Schools in Ukraine returned for the 2022-23 school year earlier this month, NPR reports. But for schools without bomb shelters, virtual learning is the only option, as Russian forces are targeting schools and other critical infrastructure, the Associated Press reported in May.

Many news agencies and some noted historians are now reporting unrest in Russia, where President Vladimir Putin has made it clear he will institute a draft. The Kremlin is scrambling now “to keep public discontent in check over Mr Putin’s effort to escalate the war in Ukraine,” the New York Times reported Thursday.

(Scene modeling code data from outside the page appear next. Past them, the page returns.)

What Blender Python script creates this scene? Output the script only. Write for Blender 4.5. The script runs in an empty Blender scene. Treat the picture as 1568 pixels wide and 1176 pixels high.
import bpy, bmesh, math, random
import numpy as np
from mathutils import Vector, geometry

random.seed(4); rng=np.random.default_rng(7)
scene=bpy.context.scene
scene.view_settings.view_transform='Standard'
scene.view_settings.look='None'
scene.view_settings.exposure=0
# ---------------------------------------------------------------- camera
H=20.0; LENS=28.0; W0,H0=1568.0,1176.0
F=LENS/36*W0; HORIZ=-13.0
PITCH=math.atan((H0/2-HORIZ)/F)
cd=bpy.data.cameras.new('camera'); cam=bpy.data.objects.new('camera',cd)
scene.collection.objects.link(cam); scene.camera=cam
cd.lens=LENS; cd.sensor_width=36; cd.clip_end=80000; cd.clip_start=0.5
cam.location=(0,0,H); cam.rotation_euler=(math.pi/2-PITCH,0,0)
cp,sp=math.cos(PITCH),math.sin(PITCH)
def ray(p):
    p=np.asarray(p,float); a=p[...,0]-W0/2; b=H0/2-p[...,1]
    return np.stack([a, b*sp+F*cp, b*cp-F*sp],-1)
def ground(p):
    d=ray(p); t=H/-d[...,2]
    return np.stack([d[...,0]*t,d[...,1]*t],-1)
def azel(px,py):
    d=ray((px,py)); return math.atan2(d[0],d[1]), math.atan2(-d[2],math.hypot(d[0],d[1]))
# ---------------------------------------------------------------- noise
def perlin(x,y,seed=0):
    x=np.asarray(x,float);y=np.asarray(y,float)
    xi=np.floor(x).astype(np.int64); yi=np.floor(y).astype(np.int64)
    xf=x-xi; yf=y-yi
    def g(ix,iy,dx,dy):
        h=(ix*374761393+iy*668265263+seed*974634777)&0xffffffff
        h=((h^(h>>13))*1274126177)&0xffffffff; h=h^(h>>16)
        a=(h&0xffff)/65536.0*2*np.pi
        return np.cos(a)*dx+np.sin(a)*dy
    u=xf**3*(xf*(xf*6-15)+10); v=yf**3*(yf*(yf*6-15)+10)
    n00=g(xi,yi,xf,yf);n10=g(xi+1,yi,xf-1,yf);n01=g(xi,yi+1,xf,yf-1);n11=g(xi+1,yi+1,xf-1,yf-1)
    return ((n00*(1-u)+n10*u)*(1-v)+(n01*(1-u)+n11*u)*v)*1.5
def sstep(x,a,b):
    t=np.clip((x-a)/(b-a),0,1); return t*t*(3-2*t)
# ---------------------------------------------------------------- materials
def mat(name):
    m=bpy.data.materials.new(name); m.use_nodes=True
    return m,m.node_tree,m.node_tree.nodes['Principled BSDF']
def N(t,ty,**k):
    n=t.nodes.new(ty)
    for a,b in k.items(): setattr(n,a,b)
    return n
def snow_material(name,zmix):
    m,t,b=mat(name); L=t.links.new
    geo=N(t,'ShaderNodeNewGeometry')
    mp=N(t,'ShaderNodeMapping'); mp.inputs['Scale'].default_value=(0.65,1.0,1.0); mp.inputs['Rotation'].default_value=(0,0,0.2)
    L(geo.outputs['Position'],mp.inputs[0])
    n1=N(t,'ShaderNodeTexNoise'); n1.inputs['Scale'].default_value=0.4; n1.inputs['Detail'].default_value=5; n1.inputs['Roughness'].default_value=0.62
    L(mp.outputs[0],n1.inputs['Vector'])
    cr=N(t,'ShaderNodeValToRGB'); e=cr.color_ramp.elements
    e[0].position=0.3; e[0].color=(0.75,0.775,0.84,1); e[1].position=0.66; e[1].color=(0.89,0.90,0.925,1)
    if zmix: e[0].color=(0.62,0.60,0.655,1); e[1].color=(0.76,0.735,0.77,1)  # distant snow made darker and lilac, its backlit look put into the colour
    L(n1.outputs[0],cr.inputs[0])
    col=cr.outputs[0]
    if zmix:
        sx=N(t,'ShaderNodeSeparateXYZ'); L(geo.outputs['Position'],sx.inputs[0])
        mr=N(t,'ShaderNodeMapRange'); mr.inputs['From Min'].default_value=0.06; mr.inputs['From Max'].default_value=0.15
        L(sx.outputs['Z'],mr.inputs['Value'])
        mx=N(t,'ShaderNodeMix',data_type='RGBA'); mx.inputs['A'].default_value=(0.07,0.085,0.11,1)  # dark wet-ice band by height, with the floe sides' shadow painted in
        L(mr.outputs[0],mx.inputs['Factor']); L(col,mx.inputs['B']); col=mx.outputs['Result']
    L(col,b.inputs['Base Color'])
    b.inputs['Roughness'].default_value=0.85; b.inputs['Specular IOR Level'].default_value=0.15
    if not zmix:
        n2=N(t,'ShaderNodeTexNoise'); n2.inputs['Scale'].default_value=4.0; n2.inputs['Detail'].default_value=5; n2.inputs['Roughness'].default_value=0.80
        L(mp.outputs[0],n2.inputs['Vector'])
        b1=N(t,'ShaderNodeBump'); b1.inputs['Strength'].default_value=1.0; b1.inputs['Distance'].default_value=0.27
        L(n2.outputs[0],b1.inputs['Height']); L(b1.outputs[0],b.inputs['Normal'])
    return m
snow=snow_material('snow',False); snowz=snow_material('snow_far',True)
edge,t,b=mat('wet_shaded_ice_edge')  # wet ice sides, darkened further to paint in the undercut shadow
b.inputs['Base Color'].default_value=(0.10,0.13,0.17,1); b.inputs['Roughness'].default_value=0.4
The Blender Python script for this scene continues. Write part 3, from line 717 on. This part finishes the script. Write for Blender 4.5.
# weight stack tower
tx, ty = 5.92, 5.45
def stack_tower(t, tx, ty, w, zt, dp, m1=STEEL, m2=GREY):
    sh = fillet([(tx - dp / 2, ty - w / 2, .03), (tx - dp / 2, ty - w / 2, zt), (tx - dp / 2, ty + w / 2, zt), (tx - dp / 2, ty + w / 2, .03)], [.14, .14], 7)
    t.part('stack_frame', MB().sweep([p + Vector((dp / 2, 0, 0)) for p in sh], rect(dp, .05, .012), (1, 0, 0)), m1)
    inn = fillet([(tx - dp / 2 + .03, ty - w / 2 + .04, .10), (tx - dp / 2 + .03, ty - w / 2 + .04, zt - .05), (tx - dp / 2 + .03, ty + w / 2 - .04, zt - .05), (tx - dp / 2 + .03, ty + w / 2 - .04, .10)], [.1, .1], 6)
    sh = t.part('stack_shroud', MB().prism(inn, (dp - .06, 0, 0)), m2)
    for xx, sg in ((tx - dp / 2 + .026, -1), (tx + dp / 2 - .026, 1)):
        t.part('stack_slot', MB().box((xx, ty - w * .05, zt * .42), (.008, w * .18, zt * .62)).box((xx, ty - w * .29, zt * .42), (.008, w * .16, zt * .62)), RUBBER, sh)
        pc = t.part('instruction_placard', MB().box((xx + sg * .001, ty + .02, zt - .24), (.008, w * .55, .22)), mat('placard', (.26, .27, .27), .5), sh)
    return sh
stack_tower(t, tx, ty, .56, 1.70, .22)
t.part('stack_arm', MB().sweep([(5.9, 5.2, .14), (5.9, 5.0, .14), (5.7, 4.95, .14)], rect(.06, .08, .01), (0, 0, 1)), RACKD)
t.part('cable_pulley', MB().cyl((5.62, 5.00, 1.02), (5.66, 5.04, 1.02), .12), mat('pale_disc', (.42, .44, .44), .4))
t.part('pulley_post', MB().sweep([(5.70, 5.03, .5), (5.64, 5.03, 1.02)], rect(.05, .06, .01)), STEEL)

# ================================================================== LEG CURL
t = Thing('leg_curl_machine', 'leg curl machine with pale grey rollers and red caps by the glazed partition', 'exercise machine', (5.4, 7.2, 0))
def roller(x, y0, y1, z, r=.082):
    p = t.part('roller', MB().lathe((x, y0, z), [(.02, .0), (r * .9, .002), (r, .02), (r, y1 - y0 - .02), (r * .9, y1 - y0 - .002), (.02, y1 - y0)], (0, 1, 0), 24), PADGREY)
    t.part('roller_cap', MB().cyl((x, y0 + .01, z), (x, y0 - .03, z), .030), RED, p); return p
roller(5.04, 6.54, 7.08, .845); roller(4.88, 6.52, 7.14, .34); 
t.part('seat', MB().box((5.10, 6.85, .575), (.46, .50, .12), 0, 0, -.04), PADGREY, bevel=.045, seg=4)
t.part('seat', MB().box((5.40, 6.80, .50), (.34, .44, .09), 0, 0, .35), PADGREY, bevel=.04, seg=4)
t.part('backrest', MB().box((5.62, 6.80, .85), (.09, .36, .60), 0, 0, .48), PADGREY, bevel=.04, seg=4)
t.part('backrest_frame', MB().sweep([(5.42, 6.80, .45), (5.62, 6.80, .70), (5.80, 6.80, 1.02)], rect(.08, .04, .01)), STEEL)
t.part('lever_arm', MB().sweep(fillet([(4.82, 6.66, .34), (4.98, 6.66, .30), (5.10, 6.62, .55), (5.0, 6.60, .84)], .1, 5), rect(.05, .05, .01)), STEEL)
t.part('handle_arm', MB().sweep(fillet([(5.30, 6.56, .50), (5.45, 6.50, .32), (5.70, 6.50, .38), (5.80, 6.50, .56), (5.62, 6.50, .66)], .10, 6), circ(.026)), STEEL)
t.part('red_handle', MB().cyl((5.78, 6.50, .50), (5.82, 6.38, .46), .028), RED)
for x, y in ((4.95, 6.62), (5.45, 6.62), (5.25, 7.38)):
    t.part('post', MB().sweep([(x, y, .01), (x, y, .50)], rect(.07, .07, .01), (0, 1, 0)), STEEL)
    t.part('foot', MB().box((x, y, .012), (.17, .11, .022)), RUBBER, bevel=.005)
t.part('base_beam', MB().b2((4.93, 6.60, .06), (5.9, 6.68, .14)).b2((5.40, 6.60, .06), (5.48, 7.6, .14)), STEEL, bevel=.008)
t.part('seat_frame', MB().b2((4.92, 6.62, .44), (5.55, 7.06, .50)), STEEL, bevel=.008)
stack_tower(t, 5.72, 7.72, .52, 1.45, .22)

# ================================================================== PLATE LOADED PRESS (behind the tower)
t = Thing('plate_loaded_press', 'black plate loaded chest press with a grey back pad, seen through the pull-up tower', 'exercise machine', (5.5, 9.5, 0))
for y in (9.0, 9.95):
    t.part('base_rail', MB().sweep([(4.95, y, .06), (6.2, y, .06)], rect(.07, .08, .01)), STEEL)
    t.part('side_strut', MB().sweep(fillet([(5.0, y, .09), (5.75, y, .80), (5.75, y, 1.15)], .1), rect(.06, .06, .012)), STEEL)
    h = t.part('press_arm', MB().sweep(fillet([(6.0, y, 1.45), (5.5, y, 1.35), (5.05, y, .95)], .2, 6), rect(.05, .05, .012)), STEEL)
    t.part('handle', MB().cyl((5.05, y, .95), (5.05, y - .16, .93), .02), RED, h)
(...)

Mr Putin said he intends to carry out his threat on Friday to annex four provinces in southeastern Ukraine following a sham annexation vote. It isn’t clear whether Russia’s allies will support the move, but the West is definitely against it. Even still, Mr Putin said that any military action by Ukraine to regain control of the seized provinces would be considered an act against the Russian state.

“If the territorial integrity of our country is threatened, we will certainly use all the means at our disposal to protect Russia and our people,” he was quoted as saying, possibly referring to Russia’s nuclear arsenal. “This is not a bluff.”